**SOURCE MATERIAL:**
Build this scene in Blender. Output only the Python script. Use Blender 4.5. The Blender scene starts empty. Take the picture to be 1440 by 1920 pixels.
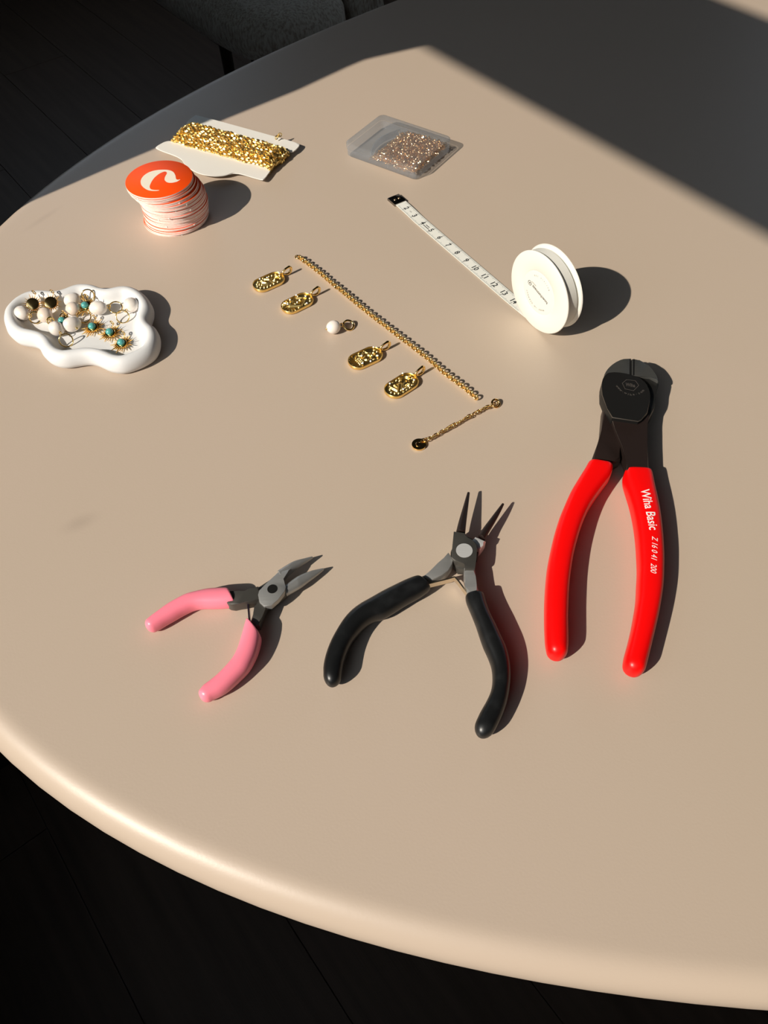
import bpy, bmesh, math, random
from mathutils import Vector, Matrix
from mathutils.bvhtree import BVHTree

scene = bpy.context.scene
TZ = 0.74                      # height of the table top above the floor, metres
PI = math.pi
random.seed(7)

# ------------------------------------------------------------------ camera
cam_data = bpy.data.cameras.new('camera')
cam_data.sensor_fit = 'VERTICAL'
cam_data.sensor_height = 36.0
cam_data.sensor_width = 27.0
cam_data.lens = 1447.39 / 1920.0 * 36.0
cam_data.clip_start = 0.01
cam_data.clip_end = 50
cam = bpy.data.objects.new('camera', cam_data)
scene.collection.objects.link(cam)
cam.matrix_world = Matrix((
    (0.9990871141770796, 0.04271929640472897, 0.0, 0.0),
    (-0.034825556920658564, 0.814474209355629, -0.5791536435866471, 0.0),
    (-0.024741036164256738, 0.5786249424361242, 0.8152184106853273, TZ + 0.3228357),
    (0, 0, 0, 1)))
scene.camera = cam

# ------------------------------------------------------------------ daylight
world = bpy.data.worlds.new('sky')
scene.world = world
world.use_nodes = True
bg = world.node_tree.nodes['Background']
bg.inputs['Color'].default_value = (0.74, 0.86, 1.0, 1)
bg.inputs['Strength'].default_value = 1.45

sun_data = bpy.data.lights.new('sun', 'SUN')
sun_data.energy = 5.1
sun_data.color = (1.0, 0.91, 0.785)
sun_data.angle = math.radians(0.53)
sun = bpy.data.objects.new('sun', sun_data)
scene.collection.objects.link(sun)
sun.rotation_euler = Vector((1.0855801, 0.78778631, -1.0)).to_track_quat('-Z', 'Y').to_euler()
sun.location = (-3, -2, 4)

scene.view_settings.view_transform = 'Standard'
scene.view_settings.look = 'None'
scene.view_settings.gamma = 1.0
scene.view_settings.exposure = 0.0
scene.view_settings.use_curve_mapping = False
scene.cycles.transparent_max_bounces = 24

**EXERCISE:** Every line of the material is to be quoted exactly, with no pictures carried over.

**SOLUTION FOR THIS EXERCISE:**
Build this scene in Blender. Output only the Python script. Use Blender 4.5. The Blender scene starts empty. Take the picture to be 1440 by 1920 pixels.
import bpy, bmesh, math, random
from mathutils import Vector, Matrix
from mathutils.bvhtree import BVHTree

scene = bpy.context.scene
TZ = 0.74                      # height of the table top above the floor, metres
PI = math.pi
random.seed(7)

# ------------------------------------------------------------------ camera
cam_data = bpy.data.cameras.new('camera')
cam_data.sensor_fit = 'VERTICAL'
cam_data.sensor_height = 36.0
cam_data.sensor_width = 27.0
cam_data.lens = 1447.39 / 1920.0 * 36.0
cam_data.clip_start = 0.01
cam_data.clip_end = 50
cam = bpy.data.objects.new('camera', cam_data)
scene.collection.objects.link(cam)
cam.matrix_world = Matrix((
    (0.9990871141770796, 0.04271929640472897, 0.0, 0.0),
    (-0.034825556920658564, 0.814474209355629, -0.5791536435866471, 0.0),
    (-0.024741036164256738, 0.5786249424361242, 0.8152184106853273, TZ + 0.3228357),
    (0, 0, 0, 1)))
scene.camera = cam

# ------------------------------------------------------------------ daylight
world = bpy.data.worlds.new('sky')
scene.world = world
world.use_nodes = True
bg = world.node_tree.nodes['Background']
bg.inputs['Color'].default_value = (0.74, 0.86, 1.0, 1)
bg.inputs['Strength'].default_value = 1.45

sun_data = bpy.data.lights.new('sun', 'SUN')
sun_data.energy = 5.1
sun_data.color = (1.0, 0.91, 0.785)
sun_data.angle = math.radians(0.53)
sun = bpy.data.objects.new('sun', sun_data)
scene.collection.objects.link(sun)
sun.rotation_euler = Vector((1.0855801, 0.78778631, -1.0)).to_track_quat('-Z', 'Y').to_euler()
sun.location = (-3, -2, 4)

scene.view_settings.view_transform = 'Standard'
scene.view_settings.look = 'None'
scene.view_settings.gamma = 1.0
scene.view_settings.exposure = 0.0
scene.view_settings.use_curve_mapping = False
scene.cycles.transparent_max_bounces = 24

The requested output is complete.